O contrato da Call com o MEC para atender ao Fies foi firmado em maio de 2014. Como o prazo é de um ano, a vigência acaba em mais 30 dias. Com um preço menor e promessas de serviços de qualidade quando foi promovido o pregão eletrônico, a subsidiária da JC Gontijo conseguiu desbancar a CTIS, até então contratada para a prestação desses serviços.
Nos primeiros dias, respeitados os depoimentos dos funcionários, a mentira já se concretizava. Para se ter ideia da gravidade da situação, basta lembrar que um dos funcionários do departamento de pessoal, identificado como DH, deixa claro que o treinamento seria relâmpago, apesar de demonstrar claramente a necessidade de um tempo bem maior para instruir os futuros atendentes que falariam em nome do MEC.
Nem o tradicional cumprimento oficial (“Central de Atendimento do Ministério da Educação… fulano de tal… bom dia! Com quem eu falo, por gentileza?”) os contratados tiveram tempo de decorar.

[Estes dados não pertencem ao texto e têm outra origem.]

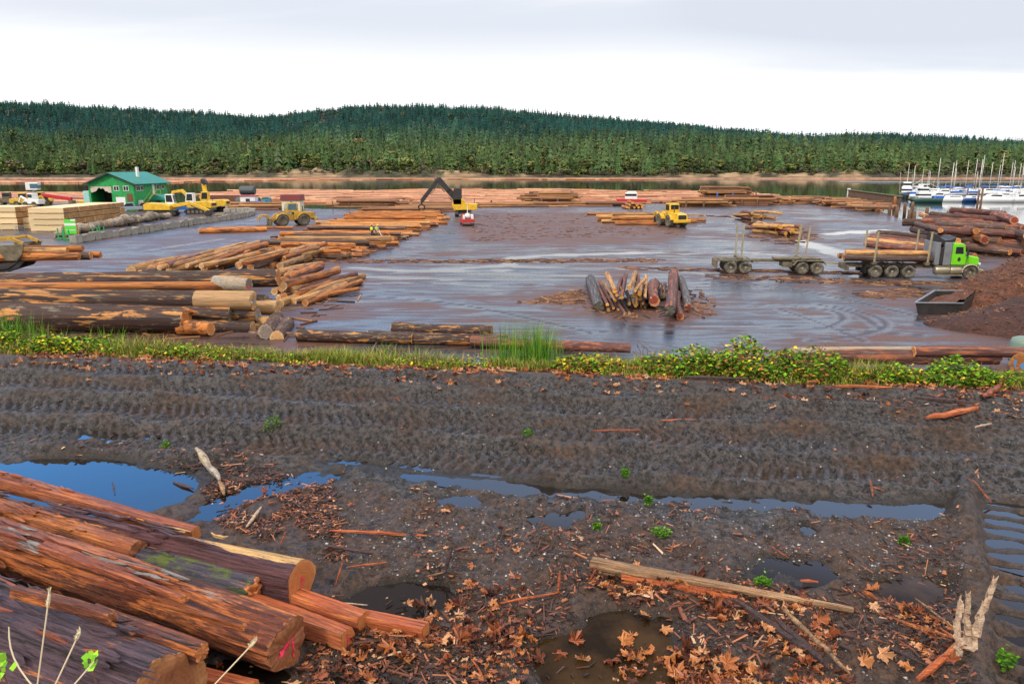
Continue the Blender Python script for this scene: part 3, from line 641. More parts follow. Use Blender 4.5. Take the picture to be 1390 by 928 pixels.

– Eu queria ter mais prazo para ministrar tudo. Só que, de acordo com as situações adversas, a gente vai ter pouco tempo para fazer isso”, diz o encarregado da formação da equipe em uma das fitas gravadas entregues a Notibras. Ocorre que DH não explicita as adversidades existentes e as que surgiriam pela frente.
Numa das reuniões em que os funcionários tentavam extrair de seus superiores melhorias, eles ouviram um mea culpa que denota o total atrapalho da empresa. “Peço desculpas a vocês, mais uma vez, pelo atropelo das coisas. Não deveria ter sido assim”, reconhece um supervisor que não tem o nome identificado no áudio.
Não é a primeira vez que isso ocorre nos serviços prestados pela Call Tecnologia. Logo no início do contrato, o serviço também foi feito “nas coxas”. Em um dos áudios, o responsável por acalmar os ânimos dos atendentes relembrou seu próprio início na empresa. Afirmou que a estrutura estava totalmente inacabada, com fiações expostas e que o sistema caia constantemente. Mas, garantia, “tudo vai melhorar, porque os empreendedores são fortes e entendem do assunto”.
Do grupo remanescente de funcionários da época em que a CTIS atendia ao Fies, sobrou pouca gente. O maior empecilho para a permanência era o ‘alto salário’, de cerca de 1 mil 400 reais. Os novos contratados que substituíram a equipe treinada para atender aos estudantes universitários recebem pouco mais da metade – algo em torno de 800 reais. É a teoria do gato por lebre em vigor. Ou a Lei do Gerson, onde se busca sempre um jeitinho de levar vantagem em tudo.